Aos 18 anos, Luiz Henrique Bessa obteve a melhor classificação na turma de piloto privado. Ganhou a habilitação para conduzir aviões monomotores e o prêmio de 200 horas de vôo gratuitas, usadas por ele durante o curso de piloto comercial.

Hoje, o valor de uma hora de vôo em um avião monomotor não sai por menos de R$ 200.

SONHO

Nathália Cohen, 19 anos, conhece bem os termos técnicos da aviação civil. Por diversas vezes acompanhou de perto o trabalho do pai. “Eu sempre viajei na cabine enquanto meu pai pilotava, mas só agora decidi seguir a mesma profissão”, conta.

Para isso, ela assiste com dedicação às aulas teóricas de aviação. “Vou ser comandante. Meu pai já me disse que é muito difícil, mas me apóia.”

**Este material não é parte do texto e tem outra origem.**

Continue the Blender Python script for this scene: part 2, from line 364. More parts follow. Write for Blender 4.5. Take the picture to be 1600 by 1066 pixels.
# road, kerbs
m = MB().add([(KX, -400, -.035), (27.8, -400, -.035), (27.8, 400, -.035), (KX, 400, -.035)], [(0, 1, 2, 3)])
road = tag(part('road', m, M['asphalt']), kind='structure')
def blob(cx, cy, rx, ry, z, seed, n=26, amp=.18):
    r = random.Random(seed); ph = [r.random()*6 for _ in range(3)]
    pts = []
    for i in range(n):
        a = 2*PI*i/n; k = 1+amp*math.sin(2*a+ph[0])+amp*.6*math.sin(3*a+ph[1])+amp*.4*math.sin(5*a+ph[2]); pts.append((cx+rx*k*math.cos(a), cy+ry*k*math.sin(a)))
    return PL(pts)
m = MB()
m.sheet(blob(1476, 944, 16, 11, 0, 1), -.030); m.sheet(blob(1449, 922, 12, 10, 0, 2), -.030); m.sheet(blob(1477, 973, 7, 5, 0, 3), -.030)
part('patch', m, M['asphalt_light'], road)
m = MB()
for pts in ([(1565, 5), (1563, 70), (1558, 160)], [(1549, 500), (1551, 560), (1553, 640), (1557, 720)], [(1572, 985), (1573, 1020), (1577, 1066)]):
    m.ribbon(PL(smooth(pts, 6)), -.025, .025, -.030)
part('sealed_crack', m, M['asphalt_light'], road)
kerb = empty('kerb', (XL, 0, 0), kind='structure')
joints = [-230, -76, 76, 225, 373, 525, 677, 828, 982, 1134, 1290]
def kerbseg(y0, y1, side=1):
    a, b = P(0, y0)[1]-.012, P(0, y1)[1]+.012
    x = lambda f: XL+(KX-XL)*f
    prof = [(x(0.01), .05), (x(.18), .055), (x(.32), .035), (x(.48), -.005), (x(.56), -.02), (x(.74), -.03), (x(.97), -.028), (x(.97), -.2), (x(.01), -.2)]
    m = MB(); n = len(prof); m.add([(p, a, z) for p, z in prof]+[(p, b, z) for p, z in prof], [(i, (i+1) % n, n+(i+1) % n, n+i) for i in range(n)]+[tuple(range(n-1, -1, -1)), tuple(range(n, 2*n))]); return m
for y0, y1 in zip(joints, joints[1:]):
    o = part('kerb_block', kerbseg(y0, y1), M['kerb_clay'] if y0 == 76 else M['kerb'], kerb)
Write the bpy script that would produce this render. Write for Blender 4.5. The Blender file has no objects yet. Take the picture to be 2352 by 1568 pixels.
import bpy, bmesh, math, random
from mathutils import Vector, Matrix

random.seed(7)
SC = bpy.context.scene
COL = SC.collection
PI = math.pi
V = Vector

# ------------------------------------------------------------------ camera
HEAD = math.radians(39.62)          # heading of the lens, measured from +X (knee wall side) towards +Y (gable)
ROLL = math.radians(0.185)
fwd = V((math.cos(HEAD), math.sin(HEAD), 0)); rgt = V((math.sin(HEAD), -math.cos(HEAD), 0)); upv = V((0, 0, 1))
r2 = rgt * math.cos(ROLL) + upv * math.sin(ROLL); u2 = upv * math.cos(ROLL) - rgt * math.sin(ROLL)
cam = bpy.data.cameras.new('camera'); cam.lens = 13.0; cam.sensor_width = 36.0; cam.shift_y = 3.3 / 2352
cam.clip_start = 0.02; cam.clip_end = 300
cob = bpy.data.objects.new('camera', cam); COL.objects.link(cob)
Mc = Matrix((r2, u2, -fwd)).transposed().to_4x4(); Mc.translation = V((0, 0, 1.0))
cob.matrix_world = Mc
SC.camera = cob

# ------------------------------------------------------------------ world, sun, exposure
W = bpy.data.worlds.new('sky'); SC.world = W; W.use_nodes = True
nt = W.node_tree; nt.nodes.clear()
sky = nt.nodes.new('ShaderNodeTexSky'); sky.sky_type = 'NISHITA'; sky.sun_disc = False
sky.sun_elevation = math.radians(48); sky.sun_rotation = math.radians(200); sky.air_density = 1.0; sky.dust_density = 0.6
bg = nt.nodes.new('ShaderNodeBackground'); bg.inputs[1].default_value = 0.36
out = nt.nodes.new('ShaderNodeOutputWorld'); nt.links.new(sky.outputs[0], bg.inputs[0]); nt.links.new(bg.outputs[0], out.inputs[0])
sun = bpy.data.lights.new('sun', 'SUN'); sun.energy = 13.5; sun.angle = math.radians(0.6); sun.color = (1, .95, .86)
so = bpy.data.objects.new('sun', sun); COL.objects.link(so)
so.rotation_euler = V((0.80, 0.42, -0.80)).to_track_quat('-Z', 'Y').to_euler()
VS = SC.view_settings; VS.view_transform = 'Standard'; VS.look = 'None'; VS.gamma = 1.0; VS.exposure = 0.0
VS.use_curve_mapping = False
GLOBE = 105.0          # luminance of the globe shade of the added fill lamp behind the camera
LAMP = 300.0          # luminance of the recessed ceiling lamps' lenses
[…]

O curso de piloto comercial segue os mesmos moldes do de privado. “É claro que o número de disciplinas aumenta e fica tudo mais complicado”, afirma o coordenador da escola Wings.

As aeronaves, nesta categoria, são mais complexas e o vôo passa a ser com instrumentos, ou seja, não é preciso visibilidade para pilotar. O curso teórico tem 320 horas e, na prática, é preciso no mínimo 150 horas de vôo.

COMEÇO

Ano de 1958. Aos 21 anos, Luiz Henrique de Bessa ingressou na Vasp. Lá fez um treinamento de seis meses para poder pilotar o avião DC3, com capacidade para 28 pessoas.

A exigência mínima para a vaga era que o piloto tivesse 1,5 mil horas de vôo como piloto comercial. Essa é a mesma exigência da TAM hoje.

Dentro da companhia, o piloto faz cursos específicos para pilotar cada aeronave. Começa com uma mais simples e de menor porte e vai evoluindo, de acordo com a experiência.

“O DC3 era completamente diferente dos aviões que eu já tinha pilotado”. lembra Bessa. “Quando eu coloquei o fone de ouvido na orelha, eu pensei: acabou minha carreira, eu não entendo nada o que dizem”, relata, sobre como o sistema de comunicação era precário.

Com o tempo, se acostumou. O último vôo do comandante da Vasp foi a bordo de uma aeronave A-300, com capacidade para 252 pessoas.

PRESSÃO

“A gente lida com outras vidas. Tem que ficar ligado 100% do tempo, da decolagem ao pouso”. Na época, ele afirma que os pilotos tinham mais autonomia durante o vôo e que não eram pressionados. “A gente decidia a rota e se ia pousar ou não. Se eu achasse que estava chovendo muito e a pista poderia estar lisa eu não aterrizava e pronto.”

Além disso, ele salienta que os pilotos constantemente passam por reciclagens. “Temos que estudar sempre.” Hoje, a situação mudou e Bessa tem certeza que os pilotos sofrem muito mais.

“Há muitos interesses comerciais envolvidos e o dinheiro no Brasil sempre foi muito mal empregado”, resume, ao referir-se à falta de investimento em tecnologia e segurança dos aeroportos.